Bitcoin’s price has hit the $100,000 mark for the first time in history as demand for the cryptocurrency surged following the election of Donald Trump and other crypto-friendly lawmakers in the US election.
The world’s leading cryptocurrency is currently valued at close to $103,000, having risen over 7 per cent in the last 24 hours, as the president-elect announced plans to nominate pro-crypto businessperson Paul Atkins to chair the US Securities and Exchange Commission (SEC).
The SEC oversees US securities markets and investments and is currently led by Gary Gensler, who has been leading a government crackdown on the crypto industry.
Mr Atkins, the chief of Patomak Partners and a former SECcommissioner, is a “proven leader for common sense regulations,” Mr Trump said on Wednesday.
Bitcoin’s value has more than doubled since the beginning of this year and has surged by over 45 per cent since 5 November.
In the lead-up to the US elections, Mr Trump had pledged to create a “strategic reserve” of bitcoin.
He promised to end what he called the “persecution” of the crypto industry and build the US into the “bitcoin superpower of the world”.
The US president-elect even floated the idea of using bitcoin to “pay off the $35 trillion” US national debt in August.
“Hand them a little crypto check, right? We’ll hand them a little bitcoin and wipe out our $35 trillion,” he told Fox Business.
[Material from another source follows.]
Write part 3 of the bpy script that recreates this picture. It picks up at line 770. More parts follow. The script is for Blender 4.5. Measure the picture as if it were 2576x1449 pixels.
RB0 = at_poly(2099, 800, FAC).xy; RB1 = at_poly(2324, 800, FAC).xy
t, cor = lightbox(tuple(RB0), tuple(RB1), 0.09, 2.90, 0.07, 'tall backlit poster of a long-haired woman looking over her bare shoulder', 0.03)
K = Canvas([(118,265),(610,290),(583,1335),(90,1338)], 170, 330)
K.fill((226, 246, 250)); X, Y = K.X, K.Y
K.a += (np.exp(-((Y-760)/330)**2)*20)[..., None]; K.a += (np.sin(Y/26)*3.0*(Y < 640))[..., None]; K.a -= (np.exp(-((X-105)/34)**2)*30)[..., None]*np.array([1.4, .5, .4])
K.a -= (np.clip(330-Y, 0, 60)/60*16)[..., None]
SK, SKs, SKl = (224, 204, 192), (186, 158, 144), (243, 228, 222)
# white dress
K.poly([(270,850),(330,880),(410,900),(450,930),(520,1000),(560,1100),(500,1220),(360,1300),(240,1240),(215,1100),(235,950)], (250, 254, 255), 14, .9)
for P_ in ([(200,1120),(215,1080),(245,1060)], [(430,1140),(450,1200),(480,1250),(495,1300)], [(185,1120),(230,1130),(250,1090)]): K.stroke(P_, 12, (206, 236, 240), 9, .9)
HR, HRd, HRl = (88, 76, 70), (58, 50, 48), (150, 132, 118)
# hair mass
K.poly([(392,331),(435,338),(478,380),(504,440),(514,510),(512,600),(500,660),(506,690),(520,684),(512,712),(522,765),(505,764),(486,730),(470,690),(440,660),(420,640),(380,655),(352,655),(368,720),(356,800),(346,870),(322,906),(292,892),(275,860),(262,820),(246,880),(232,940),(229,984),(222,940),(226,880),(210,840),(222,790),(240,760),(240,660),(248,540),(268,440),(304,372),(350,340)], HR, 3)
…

Since Mr Trump’s election victory, shares in the crypto platform Coinbase have surged by over 70 per cent and crypto industry players continue to voice support for the president-elect in the hope that he will push through favourable regulatory changes.
US Rep. Patrick McHenry from North Carolina, chair of the House Financial Services Committee, said Atkins could “restore faith in the SEC”.
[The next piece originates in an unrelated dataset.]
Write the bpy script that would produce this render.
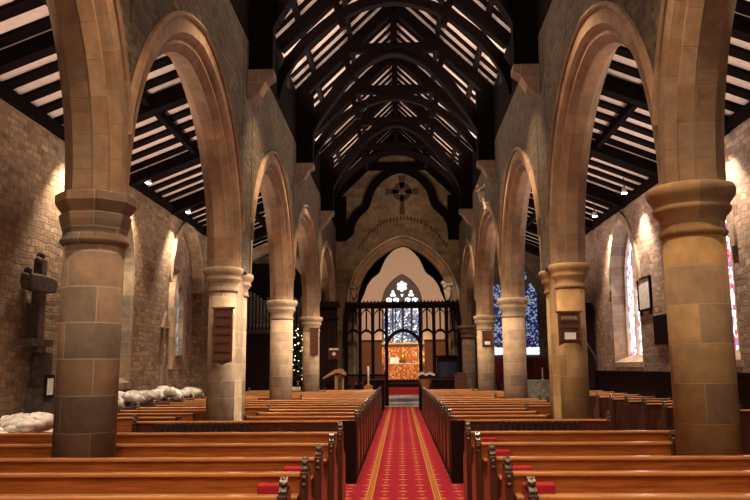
import bpy, math, random
from mathutils import Vector, Matrix
random.seed(7)
for o in list(bpy.data.objects): bpy.data.objects.remove(o)
S = bpy.context.scene
COL = S.collection
# ------------------------------------------------------------------ camera
F, PITCH, YAW, ROLL, CX, CH = 753.3, 0.1549, 0.0324, -0.00725, 0.076, 1.6
fw = Vector((-math.sin(YAW)*math.cos(PITCH), math.cos(YAW)*math.cos(PITCH), math.sin(PITCH)))
rt = Vector((math.cos(YAW), math.sin(YAW), 0)); up = rt.cross(fw)
r2 = rt*math.cos(ROLL)+up*math.sin(ROLL); u2 = r2.cross(fw)
cd = bpy.data.cameras.new('camera'); cam = bpy.data.objects.new('camera', cd); COL.objects.link(cam)
cam.matrix_world = Matrix(((r2.x, u2.x, -fw.x, CX), (r2.y, u2.y, -fw.y, 0), (r2.z, u2.z, -fw.z, CH), (0, 0, 0, 1)))
cd.sensor_width = 36; cd.lens = F/750*36; cd.clip_start = .05; cd.clip_end = 200
S.camera = cam
# ------------------------------------------------------------------ world, exposure
w = bpy.data.worlds.new('world'); S.world = w; w.use_nodes = True
w.node_tree.nodes['Background'].inputs[0].default_value = (1.0, .80, .62, 1)
w.node_tree.nodes['Background'].inputs[1].default_value = .28
S.view_settings.view_transform = 'Standard'; S.view_settings.look = 'None'
S.view_settings.gamma = 1; S.view_settings.exposure = 0.58; S.view_settings.use_curve_mapping = False
# ------------------------------------------------------------------ lights
WARM = (1.0, .72, .45)
def spot(loc, to, watts, deg=80, col=WARM, blend=.6, r=.06):
    l = bpy.data.lights.new('spot_light', 'SPOT'); l.energy = watts; l.color = col
    l.spot_size = math.radians(deg); l.spot_blend = blend; l.shadow_soft_size = r
    o = bpy.data.objects.new('spot_light', l); COL.objects.link(o); o.location = loc
    d = Vector(to)-Vector(loc); o.rotation_euler = d.to_track_quat('-Z', 'Y').to_euler(); return o
PINK = (1.0, .80, .66)
def strip(loc, to, watts, lx, ly, col):
    l = bpy.data.lights.new('strip_light', 'AREA'); l.shape = 'RECTANGLE'; l.size = lx; l.size_y = ly; l.energy = watts; l.color = col
    o = bpy.data.objects.new('strip_light', l); COL.objects.link(o); o.location = loc
    d = Vector(to)-Vector(loc); o.rotation_euler = d.to_track_quat('-Z', 'Y').to_euler(); return o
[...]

“I’m confident his leadership will lead to clarity for the digital asset ecosystem and ensure US capital markets remain the envy of the world,” Mr McHenry posted on X.
Paul Grewal, chief legal officer of Coinbase, said in a post on X that Atkins’ appointment was “sorely needed and cannot come a day too soon”.
“We appreciate his commitment to balance in regulating US securities markets and look forward to his fresh leadership at (the SEC),” Mr Grewal said.
Critics are concerned Mr Atkins may whittle away existing regulations and charge lower penalties for violations.
Dennis Kelleher, co-founder of the financial policy think tank Better Markets, called Mr Atkins an “industry cheerleader” whose support for deregulation contributed to the “devastating 2008 crash”.
“I think the nomination of Atkins would signal and would be understood as a return to the status quo before Gensler. Back to business as usual for the SEC,” Alex Platt, a professor at the University of Kansas School of Law, told Bloomberg.